#### [TASK DESCRIPTION]
The records below hold a stretch from the line with "mb.build('diaphragm', M_abut, bridge)" through the line with "lit sign', kind='structure')"; return exactly those lines, ends included, and nothing more.

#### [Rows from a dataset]
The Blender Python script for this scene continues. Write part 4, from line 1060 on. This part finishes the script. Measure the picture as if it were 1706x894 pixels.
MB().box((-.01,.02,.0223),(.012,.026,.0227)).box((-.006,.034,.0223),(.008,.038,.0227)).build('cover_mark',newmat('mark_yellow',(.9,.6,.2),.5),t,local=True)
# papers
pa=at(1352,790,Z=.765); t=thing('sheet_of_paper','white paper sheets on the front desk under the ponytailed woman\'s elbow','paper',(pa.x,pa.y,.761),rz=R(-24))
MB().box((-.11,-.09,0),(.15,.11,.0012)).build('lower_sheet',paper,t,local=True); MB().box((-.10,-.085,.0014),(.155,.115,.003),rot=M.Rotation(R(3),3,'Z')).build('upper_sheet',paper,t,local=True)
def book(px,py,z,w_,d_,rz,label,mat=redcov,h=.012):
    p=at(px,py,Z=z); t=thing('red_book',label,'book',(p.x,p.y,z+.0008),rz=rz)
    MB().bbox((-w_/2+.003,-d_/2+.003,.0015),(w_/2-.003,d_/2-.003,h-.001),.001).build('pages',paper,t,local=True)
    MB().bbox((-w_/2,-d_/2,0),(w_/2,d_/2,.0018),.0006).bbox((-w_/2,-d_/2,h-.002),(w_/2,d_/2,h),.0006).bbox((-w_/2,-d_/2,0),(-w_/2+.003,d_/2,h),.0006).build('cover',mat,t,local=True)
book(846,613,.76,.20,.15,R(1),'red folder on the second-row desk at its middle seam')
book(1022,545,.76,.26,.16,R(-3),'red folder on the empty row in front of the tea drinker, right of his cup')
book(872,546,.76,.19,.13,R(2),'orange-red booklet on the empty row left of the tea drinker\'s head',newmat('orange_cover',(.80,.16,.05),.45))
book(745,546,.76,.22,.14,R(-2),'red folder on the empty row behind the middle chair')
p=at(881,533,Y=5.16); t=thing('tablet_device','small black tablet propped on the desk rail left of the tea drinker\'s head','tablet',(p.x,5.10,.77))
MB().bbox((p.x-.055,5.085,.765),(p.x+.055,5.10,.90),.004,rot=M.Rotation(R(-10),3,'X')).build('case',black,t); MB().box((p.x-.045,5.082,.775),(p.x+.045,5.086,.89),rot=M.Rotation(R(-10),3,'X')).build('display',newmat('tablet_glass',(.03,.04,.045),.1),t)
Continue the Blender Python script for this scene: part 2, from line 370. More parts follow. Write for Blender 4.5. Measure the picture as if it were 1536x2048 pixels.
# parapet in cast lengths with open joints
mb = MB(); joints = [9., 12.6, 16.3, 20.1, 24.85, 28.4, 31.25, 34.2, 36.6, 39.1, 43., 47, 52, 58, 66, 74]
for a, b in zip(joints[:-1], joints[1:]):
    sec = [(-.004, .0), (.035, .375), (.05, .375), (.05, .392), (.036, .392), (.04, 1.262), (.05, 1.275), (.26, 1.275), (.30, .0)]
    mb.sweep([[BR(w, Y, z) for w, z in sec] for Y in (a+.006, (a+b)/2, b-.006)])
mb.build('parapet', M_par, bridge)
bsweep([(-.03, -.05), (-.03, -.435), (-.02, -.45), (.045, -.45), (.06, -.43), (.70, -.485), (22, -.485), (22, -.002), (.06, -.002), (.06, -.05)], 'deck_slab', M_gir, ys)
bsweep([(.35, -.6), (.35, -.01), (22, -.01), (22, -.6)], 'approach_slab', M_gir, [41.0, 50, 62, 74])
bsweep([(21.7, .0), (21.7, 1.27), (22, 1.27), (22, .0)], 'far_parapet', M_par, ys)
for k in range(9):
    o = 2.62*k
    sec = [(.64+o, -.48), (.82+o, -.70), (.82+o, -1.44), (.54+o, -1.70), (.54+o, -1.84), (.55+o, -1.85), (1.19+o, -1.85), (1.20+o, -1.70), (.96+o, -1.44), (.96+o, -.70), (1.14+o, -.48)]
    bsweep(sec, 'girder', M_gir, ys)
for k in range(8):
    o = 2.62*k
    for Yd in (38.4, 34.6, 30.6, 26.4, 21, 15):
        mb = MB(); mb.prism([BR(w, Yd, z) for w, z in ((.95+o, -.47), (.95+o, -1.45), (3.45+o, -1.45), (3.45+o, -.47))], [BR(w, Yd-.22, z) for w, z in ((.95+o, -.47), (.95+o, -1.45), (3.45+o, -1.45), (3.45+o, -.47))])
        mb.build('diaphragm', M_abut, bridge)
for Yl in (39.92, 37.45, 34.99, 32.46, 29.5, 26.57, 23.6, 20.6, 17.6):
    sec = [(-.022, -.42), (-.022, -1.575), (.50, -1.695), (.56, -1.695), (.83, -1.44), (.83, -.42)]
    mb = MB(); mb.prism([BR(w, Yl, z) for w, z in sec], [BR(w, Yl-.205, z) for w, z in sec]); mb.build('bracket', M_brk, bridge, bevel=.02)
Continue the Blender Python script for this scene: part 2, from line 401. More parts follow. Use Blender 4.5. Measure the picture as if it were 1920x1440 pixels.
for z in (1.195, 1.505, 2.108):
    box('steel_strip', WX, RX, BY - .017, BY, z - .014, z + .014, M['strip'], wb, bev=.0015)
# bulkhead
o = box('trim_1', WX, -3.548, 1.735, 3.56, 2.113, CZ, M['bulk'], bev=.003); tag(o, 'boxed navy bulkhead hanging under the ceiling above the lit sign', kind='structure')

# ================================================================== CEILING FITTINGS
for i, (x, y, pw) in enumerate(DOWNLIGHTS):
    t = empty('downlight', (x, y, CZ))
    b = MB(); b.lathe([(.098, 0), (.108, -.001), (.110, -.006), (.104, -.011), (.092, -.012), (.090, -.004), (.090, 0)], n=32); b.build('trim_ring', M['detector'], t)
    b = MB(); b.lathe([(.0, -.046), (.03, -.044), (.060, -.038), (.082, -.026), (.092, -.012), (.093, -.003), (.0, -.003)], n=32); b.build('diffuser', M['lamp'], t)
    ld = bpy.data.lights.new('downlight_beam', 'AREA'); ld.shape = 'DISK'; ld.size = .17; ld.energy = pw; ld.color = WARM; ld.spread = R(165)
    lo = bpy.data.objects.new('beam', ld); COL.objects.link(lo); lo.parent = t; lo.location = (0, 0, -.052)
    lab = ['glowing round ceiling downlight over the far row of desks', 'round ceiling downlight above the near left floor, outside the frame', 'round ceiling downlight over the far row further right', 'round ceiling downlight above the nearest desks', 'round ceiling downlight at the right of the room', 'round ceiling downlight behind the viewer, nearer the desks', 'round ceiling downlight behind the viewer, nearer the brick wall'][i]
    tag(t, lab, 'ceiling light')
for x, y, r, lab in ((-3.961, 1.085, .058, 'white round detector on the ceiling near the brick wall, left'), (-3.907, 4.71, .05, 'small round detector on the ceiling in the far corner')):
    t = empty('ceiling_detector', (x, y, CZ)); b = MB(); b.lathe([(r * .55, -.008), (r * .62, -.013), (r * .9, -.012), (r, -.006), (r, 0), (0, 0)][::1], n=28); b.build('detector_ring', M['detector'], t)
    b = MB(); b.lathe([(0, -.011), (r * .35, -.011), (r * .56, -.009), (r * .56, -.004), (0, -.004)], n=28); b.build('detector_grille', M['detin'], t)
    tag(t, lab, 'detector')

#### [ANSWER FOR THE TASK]
        mb.build('diaphragm', M_abut, bridge)
for Yl in (39.92, 37.45, 34.99, 32.46, 29.5, 26.57, 23.6, 20.6, 17.6):
    sec = [(-.022, -.42), (-.022, -1.575), (.50, -1.695), (.56, -1.695), (.83, -1.44), (.83, -.42)]
    mb = MB(); mb.prism([BR(w, Yl, z) for w, z in sec], [BR(w, Yl-.205, z) for w, z in sec]); mb.build('bracket', M_brk, bridge, bevel=.02)
Continue the Blender Python script for this scene: part 2, from line 401. More parts follow. Use Blender 4.5. Measure the picture as if it were 1920x1440 pixels.
for z in (1.195, 1.505, 2.108):
    box('steel_strip', WX, RX, BY - .017, BY, z - .014, z + .014, M['strip'], wb, bev=.0015)
# bulkhead
o = box('trim_1', WX, -3.548, 1.735, 3.56, 2.113, CZ, M['bulk'], bev=.003); tag(o, 'boxed navy bulkhead hanging under the ceiling above the lit sign', kind='structure')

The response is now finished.